DIRECTION: Reproduce all of the data that follows, character for character.

— START OF SOURCE DATA —

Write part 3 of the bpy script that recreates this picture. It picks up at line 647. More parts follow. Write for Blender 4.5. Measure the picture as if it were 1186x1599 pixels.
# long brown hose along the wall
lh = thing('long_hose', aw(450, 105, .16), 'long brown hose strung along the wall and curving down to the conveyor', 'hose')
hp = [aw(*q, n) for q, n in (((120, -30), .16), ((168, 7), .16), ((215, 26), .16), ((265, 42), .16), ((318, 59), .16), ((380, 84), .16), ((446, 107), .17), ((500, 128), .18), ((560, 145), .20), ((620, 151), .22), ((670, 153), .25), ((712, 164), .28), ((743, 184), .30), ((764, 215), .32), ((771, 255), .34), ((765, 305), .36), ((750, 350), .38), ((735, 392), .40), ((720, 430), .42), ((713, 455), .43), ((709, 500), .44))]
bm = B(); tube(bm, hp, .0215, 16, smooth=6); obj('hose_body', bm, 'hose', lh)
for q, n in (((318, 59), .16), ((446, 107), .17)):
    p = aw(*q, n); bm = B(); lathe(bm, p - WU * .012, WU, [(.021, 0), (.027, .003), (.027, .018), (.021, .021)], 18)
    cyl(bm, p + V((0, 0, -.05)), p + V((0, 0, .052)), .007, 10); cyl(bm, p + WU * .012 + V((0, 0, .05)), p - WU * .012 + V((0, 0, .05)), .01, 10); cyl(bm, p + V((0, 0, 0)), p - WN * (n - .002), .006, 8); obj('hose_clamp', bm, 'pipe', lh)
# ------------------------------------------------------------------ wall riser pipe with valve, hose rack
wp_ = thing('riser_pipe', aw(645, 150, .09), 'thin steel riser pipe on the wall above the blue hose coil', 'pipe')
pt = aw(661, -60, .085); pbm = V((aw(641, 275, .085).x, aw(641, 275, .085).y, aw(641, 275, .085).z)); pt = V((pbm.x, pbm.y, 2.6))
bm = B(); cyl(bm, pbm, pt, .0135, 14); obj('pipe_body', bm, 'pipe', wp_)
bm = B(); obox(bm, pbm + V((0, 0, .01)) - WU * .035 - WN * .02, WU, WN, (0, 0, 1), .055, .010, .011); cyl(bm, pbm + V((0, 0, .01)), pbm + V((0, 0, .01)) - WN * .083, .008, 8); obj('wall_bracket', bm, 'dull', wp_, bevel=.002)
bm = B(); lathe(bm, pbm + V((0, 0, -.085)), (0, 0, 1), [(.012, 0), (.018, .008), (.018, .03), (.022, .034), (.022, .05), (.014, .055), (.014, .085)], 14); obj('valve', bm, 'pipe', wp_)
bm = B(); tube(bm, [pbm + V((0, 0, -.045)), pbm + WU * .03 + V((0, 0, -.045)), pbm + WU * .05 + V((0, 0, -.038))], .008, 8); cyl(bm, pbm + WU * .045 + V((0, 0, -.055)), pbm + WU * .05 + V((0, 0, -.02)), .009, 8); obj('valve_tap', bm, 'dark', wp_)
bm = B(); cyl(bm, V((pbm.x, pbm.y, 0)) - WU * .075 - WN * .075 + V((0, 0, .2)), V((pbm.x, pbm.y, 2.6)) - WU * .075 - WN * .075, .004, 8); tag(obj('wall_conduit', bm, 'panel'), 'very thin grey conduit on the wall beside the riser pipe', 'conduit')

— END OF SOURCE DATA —

FULL SOLUTION:
Write part 3 of the bpy script that recreates this picture. It picks up at line 647. More parts follow. Write for Blender 4.5. Measure the picture as if it were 1186x1599 pixels.
# long brown hose along the wall
lh = thing('long_hose', aw(450, 105, .16), 'long brown hose strung along the wall and curving down to the conveyor', 'hose')
hp = [aw(*q, n) for q, n in (((120, -30), .16), ((168, 7), .16), ((215, 26), .16), ((265, 42), .16), ((318, 59), .16), ((380, 84), .16), ((446, 107), .17), ((500, 128), .18), ((560, 145), .20), ((620, 151), .22), ((670, 153), .25), ((712, 164), .28), ((743, 184), .30), ((764, 215), .32), ((771, 255), .34), ((765, 305), .36), ((750, 350), .38), ((735, 392), .40), ((720, 430), .42), ((713, 455), .43), ((709, 500), .44))]
bm = B(); tube(bm, hp, .0215, 16, smooth=6); obj('hose_body', bm, 'hose', lh)
for q, n in (((318, 59), .16), ((446, 107), .17)):
    p = aw(*q, n); bm = B(); lathe(bm, p - WU * .012, WU, [(.021, 0), (.027, .003), (.027, .018), (.021, .021)], 18)
    cyl(bm, p + V((0, 0, -.05)), p + V((0, 0, .052)), .007, 10); cyl(bm, p + WU * .012 + V((0, 0, .05)), p - WU * .012 + V((0, 0, .05)), .01, 10); cyl(bm, p + V((0, 0, 0)), p - WN * (n - .002), .006, 8); obj('hose_clamp', bm, 'pipe', lh)
# ------------------------------------------------------------------ wall riser pipe with valve, hose rack
wp_ = thing('riser_pipe', aw(645, 150, .09), 'thin steel riser pipe on the wall above the blue hose coil', 'pipe')
pt = aw(661, -60, .085); pbm = V((aw(641, 275, .085).x, aw(641, 275, .085).y, aw(641, 275, .085).z)); pt = V((pbm.x, pbm.y, 2.6))
bm = B(); cyl(bm, pbm, pt, .0135, 14); obj('pipe_body', bm, 'pipe', wp_)
bm = B(); obox(bm, pbm + V((0, 0, .01)) - WU * .035 - WN * .02, WU, WN, (0, 0, 1), .055, .010, .011); cyl(bm, pbm + V((0, 0, .01)), pbm + V((0, 0, .01)) - WN * .083, .008, 8); obj('wall_bracket', bm, 'dull', wp_, bevel=.002)
bm = B(); lathe(bm, pbm + V((0, 0, -.085)), (0, 0, 1), [(.012, 0), (.018, .008), (.018, .03), (.022, .034), (.022, .05), (.014, .055), (.014, .085)], 14); obj('valve', bm, 'pipe', wp_)
bm = B(); tube(bm, [pbm + V((0, 0, -.045)), pbm + WU * .03 + V((0, 0, -.045)), pbm + WU * .05 + V((0, 0, -.038))], .008, 8); cyl(bm, pbm + WU * .045 + V((0, 0, -.055)), pbm + WU * .05 + V((0, 0, -.02)), .009, 8); obj('valve_tap', bm, 'dark', wp_)
bm = B(); cyl(bm, V((pbm.x, pbm.y, 0)) - WU * .075 - WN * .075 + V((0, 0, .2)), V((pbm.x, pbm.y, 2.6)) - WU * .075 - WN * .075, .004, 8); tag(obj('wall_conduit', bm, 'panel'), 'very thin grey conduit on the wall beside the riser pipe', 'conduit')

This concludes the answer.